> [Objective]: Reproduce each line from the first in the data through the line that contains "SC = bpy.context.scene" exactly; give nothing else.

> [Information provided]:
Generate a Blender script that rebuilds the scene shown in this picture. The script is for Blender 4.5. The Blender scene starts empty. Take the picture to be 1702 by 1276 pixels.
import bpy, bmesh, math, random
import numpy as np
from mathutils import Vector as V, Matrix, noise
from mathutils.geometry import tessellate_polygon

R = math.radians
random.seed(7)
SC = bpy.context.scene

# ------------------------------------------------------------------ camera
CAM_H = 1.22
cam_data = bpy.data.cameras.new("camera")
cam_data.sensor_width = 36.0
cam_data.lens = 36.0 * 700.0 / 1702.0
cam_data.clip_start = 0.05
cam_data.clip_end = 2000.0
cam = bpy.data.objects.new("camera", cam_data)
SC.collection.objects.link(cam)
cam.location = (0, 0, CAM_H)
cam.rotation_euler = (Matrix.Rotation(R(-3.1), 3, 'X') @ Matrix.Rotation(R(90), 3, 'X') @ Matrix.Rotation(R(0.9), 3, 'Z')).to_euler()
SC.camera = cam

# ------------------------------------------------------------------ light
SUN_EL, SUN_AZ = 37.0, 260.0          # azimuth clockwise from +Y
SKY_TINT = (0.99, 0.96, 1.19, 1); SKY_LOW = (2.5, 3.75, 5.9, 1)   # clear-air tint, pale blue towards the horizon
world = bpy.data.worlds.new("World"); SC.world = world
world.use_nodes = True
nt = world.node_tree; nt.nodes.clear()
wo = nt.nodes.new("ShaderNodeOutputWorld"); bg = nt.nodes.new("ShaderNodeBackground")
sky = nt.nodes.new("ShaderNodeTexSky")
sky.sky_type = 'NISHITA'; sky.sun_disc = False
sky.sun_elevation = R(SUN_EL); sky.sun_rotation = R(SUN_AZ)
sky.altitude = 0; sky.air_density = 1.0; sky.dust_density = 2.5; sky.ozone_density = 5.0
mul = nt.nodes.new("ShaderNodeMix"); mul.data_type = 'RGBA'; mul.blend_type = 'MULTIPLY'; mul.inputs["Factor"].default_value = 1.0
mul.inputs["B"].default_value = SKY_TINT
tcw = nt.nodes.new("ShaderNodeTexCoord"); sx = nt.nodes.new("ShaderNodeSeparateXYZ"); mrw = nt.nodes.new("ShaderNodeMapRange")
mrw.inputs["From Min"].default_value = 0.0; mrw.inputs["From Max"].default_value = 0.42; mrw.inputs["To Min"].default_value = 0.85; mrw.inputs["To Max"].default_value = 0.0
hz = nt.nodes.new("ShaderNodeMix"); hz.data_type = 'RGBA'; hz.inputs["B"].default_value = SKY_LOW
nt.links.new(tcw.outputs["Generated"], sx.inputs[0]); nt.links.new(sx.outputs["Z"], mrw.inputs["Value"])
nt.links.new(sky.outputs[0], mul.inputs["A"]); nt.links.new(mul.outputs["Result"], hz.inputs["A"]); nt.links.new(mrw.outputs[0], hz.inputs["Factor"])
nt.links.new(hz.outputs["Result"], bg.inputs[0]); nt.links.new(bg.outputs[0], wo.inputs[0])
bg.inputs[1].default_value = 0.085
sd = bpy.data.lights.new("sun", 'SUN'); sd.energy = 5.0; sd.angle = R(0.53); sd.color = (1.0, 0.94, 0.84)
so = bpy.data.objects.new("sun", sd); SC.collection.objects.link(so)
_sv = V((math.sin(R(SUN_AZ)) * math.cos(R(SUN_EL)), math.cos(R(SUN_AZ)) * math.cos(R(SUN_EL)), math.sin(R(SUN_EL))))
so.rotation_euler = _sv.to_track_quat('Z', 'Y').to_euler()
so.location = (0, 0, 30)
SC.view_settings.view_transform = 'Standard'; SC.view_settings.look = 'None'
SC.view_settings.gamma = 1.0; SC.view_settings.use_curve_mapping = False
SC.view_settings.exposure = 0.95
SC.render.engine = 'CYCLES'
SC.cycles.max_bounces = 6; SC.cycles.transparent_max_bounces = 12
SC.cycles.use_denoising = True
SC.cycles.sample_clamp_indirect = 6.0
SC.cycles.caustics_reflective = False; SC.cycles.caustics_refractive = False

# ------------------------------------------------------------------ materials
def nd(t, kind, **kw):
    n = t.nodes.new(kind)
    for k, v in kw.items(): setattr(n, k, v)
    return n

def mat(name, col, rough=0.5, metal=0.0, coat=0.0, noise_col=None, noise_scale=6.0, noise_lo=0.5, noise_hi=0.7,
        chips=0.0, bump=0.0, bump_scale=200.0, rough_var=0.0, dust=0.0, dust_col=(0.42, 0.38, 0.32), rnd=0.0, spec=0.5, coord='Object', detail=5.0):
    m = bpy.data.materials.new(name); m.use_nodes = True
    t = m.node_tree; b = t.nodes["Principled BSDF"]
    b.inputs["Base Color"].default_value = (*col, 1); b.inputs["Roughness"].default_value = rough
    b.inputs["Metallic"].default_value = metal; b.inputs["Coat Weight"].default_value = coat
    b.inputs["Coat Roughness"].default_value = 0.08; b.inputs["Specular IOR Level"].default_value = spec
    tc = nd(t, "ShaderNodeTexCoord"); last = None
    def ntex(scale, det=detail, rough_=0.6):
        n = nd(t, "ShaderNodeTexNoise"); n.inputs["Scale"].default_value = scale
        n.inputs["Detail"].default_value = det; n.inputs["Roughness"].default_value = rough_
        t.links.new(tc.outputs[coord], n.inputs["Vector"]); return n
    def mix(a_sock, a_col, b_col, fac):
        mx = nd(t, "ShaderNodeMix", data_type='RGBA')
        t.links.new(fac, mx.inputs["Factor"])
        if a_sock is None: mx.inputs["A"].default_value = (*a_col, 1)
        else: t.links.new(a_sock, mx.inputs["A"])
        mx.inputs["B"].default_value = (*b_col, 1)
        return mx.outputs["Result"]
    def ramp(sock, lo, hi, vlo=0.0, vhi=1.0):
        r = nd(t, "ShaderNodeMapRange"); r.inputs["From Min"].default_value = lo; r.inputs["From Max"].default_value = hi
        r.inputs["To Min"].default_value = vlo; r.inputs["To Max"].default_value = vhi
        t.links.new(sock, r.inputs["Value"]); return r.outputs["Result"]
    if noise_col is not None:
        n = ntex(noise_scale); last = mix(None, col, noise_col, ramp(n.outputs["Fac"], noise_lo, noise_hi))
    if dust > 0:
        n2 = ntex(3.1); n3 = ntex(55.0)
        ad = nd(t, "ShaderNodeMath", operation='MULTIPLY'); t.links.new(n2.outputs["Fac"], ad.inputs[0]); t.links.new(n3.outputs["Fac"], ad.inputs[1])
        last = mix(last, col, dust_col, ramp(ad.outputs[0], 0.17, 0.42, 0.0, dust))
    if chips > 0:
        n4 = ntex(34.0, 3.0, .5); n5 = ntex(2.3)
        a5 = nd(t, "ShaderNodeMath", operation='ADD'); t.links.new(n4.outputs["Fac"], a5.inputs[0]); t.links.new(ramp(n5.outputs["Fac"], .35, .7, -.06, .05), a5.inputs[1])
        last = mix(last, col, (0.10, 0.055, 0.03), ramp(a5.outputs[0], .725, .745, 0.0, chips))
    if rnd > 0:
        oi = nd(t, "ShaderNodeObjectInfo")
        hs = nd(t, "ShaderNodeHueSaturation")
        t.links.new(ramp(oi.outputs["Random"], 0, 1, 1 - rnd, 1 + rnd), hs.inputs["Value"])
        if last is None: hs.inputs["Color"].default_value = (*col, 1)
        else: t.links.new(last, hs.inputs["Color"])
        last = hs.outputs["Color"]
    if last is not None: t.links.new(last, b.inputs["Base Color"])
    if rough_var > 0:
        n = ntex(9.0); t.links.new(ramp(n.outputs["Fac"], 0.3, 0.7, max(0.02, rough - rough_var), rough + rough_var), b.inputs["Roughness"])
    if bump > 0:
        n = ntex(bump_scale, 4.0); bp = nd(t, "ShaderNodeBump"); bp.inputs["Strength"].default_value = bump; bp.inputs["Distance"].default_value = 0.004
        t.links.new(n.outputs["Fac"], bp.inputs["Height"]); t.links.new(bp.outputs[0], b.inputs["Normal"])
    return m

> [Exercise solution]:
Generate a Blender script that rebuilds the scene shown in this picture. The script is for Blender 4.5. The Blender scene starts empty. Take the picture to be 1702 by 1276 pixels.
import bpy, bmesh, math, random
import numpy as np
from mathutils import Vector as V, Matrix, noise
from mathutils.geometry import tessellate_polygon

R = math.radians
random.seed(7)
SC = bpy.context.scene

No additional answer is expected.